[Ed. note: this was a post meant for last week, but asyou can guess by the dearth of posts lately, things got a little crazy around here work-wise and I fell behind in my blog posting. Still, no need to let a good post go to waste, so here it is…]
I’m tellin’ ya, you gotta stay on top of things around here before things get completely out of hand. The other day I’m skimming the pool, just vegging out from a long, stressful day at work and I see a bee kind of doing a bee thing at a juncture where the pool deck and a big ornamental rock that separates the deck from the pebble-tech siding meet. I didn’t think much of it until the bee flew a way and another bee zoomed by my head and made a bee-line (pun intended) to the very same spot. Too coincidental for this observer of nature, so I put down the skimmer and check the scene out and see that there are at least eight bees in that crack. I couldn’t tell what they were doing, or even if they were going inside the crack to some nesting area, but I decided to leave them “bee” for the time – after all, it’s not uncommon in this area for thousands of bees to set up headquarters in someone’s back yard to veg out for a day or two on their way to some final destination: we had that happen to us a few years ago.
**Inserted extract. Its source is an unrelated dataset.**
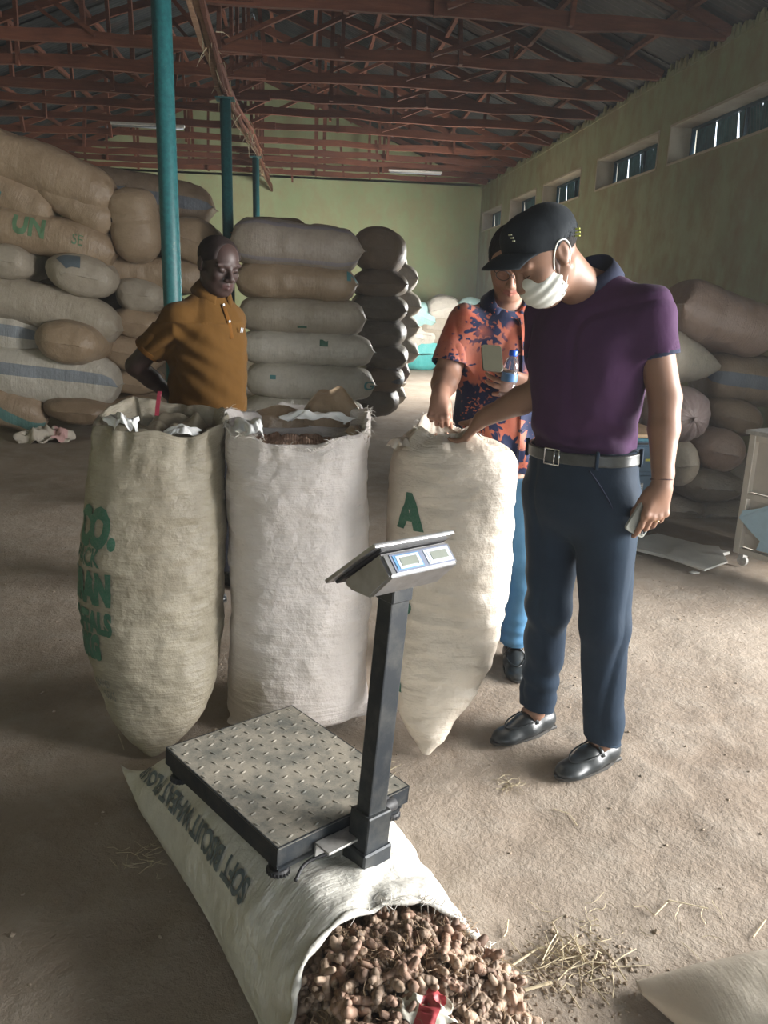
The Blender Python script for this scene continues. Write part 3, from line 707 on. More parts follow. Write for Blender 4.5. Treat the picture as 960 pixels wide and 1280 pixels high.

A day goes by and the bees are still active around that spot. I’m thinking this may be a problem. Not only would I like to use the pool when I come back from my gym workouts, but I’ve got pebble-tech to scrub down before that gets out of hand.
Another day goes by, still lots of bee activity. Being an appreciator of bees in general, and the fact that these bees don’t appear to be of an aggressive nature – they appear to care less whether there are humans checking them out – I decide to give them another 24 hours. I do so in a verbal manner, telling the bees I see to inform the rest of the flock that they have 24 hours to clear out, and there will NOT be any further warnings.
Yesterday I decide to stick to my guns – there are still bees buzzing all over the place. I grab a hose and position myself on the opposite side of the pool and let ’em have it. The bees scatter, some fall in the pool, some fly away, some continue to circle around. Using the skimmer, I rescue a couple of bees helplessly flailing about in the water and carry them to safety, giving them a stern warning not to return. But what to cover it with until I can get some caulk and close that up permanently? And that’s when I saw the pile of leftover pieces of Tahitian thatch left over from the Tiki bar roof job, so I grab some sections and toss them over the area. The bees are starting to come back, so I work pretty quickly, tossing pieces on top of the other and I se it drapes over the opening really well. The bees still want to check it out, and I don’t want to have them work their way through all the little openings in the thatch, so I grab some big towels and drape them over the thatch; that they’re halfway in the water makes them heavy and keeps them in place.
It’s looks like a man-made dam on some tiny river:
The bees still tried to check things out for the next hour or so, but I think they got the message, since a day later the bee activity has stopped. This weekend I’ll caulk the area up and pool season can get back to normal.
7/6 UPDATE: Well I did caulk the area up after removing “the dam” and things have kinda settled down on the bee front. It’s taken some time for the bees to give up their quest to make a home in the rocks. Oh, you still see a couple every day checking things out, but they don’t stay long. I’d hate to think I walled in a bunch of bees and the bees flying around are responding to cries from deep within for help, but even if that were so, in the quest for a nice and relaxing pool season it’s either them or me. Chalk another crisis resolved by the weekend warrior.